On Centre: Centre Region | Parking changes improve bottom line in State College

New parking technology implemented months ago by State College is already paying dividends.

The borough has collected more in the last six months with new kiosks in municipal lots than it did in all of 2012, and streamlined technology has led to almost twice as many tickets being paid online, Parking Manager Charles DeBow said this week.

“We’re happy with what we’ve seen,” DeBow said during a borough Transportation Commission meeting Tuesday.

New kiosks were stationed in spring 2013 in borough parking lots to replace individual meters. Visitors can pay with cash or credit card at the kiosks, or use a mobile application and pay a 35-cent convenience fee. The app and kiosks allow people to receive text messages when their time is about to expire and add more time if they wish.

“In lots where we replaced meters, we’ve seen revenue increase over 35 percent,” DeBow said.

In 2012, the borough collected $95,000 in those lots. In the six months since the new system went online, they have produced $130,000.

“What we’ve actually seen is these lots have become busier,” he said. “The people who like that you can pay with a credit card are going there instead of the street. There is a redistribution of where people park. Some people don’t like the hassle of not being able to put a quarter in, but they have moved to the street.”

DeBow said the Beaver lot is the busiest he has seen it.

And more people than expected are using the mobile app to pay. There have been more than 17,000 transactions using the technology, which DeBow said is “fairly significant.”

Those who get parking tickets are using the borough’s revamped website more. DeBow said officials made it easier to pay tickets online, and eliminated a third party that charged an extra fee.

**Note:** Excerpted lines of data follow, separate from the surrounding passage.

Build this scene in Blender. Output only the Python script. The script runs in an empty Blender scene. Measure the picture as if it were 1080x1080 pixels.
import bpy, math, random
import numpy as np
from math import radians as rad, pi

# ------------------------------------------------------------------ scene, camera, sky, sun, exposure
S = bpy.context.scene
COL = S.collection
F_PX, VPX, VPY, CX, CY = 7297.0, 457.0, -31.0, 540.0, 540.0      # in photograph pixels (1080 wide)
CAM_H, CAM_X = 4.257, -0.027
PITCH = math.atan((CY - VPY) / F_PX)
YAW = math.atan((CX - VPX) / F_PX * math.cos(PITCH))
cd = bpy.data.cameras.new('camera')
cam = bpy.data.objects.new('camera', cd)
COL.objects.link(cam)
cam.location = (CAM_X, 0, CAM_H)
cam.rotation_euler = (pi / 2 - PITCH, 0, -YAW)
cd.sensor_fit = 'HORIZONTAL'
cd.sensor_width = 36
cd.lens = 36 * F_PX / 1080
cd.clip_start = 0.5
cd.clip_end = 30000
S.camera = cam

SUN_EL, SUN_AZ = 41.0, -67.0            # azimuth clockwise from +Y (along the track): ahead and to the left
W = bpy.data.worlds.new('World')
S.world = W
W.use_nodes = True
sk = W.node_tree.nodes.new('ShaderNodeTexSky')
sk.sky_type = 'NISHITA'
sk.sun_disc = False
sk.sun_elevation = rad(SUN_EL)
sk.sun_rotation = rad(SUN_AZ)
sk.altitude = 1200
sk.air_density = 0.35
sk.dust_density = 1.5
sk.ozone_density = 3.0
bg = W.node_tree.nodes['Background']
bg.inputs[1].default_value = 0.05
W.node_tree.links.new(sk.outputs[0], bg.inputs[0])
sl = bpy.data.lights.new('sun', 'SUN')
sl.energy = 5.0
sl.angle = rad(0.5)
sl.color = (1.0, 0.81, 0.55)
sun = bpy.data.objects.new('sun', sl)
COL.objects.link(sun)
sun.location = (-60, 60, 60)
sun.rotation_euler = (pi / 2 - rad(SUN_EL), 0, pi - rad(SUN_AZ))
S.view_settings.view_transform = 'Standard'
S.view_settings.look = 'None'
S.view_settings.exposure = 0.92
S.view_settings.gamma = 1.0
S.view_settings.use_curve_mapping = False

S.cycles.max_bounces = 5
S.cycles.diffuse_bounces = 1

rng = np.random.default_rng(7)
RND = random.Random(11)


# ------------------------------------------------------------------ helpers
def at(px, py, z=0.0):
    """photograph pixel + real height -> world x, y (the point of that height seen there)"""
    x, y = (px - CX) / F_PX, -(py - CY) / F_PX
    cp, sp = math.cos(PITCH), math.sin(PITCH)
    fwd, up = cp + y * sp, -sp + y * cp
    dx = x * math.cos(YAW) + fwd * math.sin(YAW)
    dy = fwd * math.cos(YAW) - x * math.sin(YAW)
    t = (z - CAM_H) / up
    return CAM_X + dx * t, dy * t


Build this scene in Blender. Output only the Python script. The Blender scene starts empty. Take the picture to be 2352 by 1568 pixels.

In the last six months, the borough has collected $260,000 in parking fines online, nearly double the pace from 2012, when $225,000 was collected all year through the website.

“It was fairly difficult under the old system,” DeBow said. “Now it’s fairly fluid.”

The borough has also seen a boost in the collection of unpaid fees due to upgrades that put cameras on parking enforcement vehicles. The cameras are capable of identifying license plates linked to multiple delinquent tickets.

DeBow said officials have seen about a 50-percent increase in collecting delinquent tickets since the technology has been implemented.

“I’m happy to see we are making some money, and not off the traditional way of raising rates,” he said. “We are collecting more money because people are attracted to the lots, and we’re catching people who are being delinquent.

“Probably for the first time, we’ve getting positive feedback,” DeBow said. “Normally, I don’t get much positive feedback. The only calls I ever got were complaints. But I have got calls from users and business owners who say they like these changes.”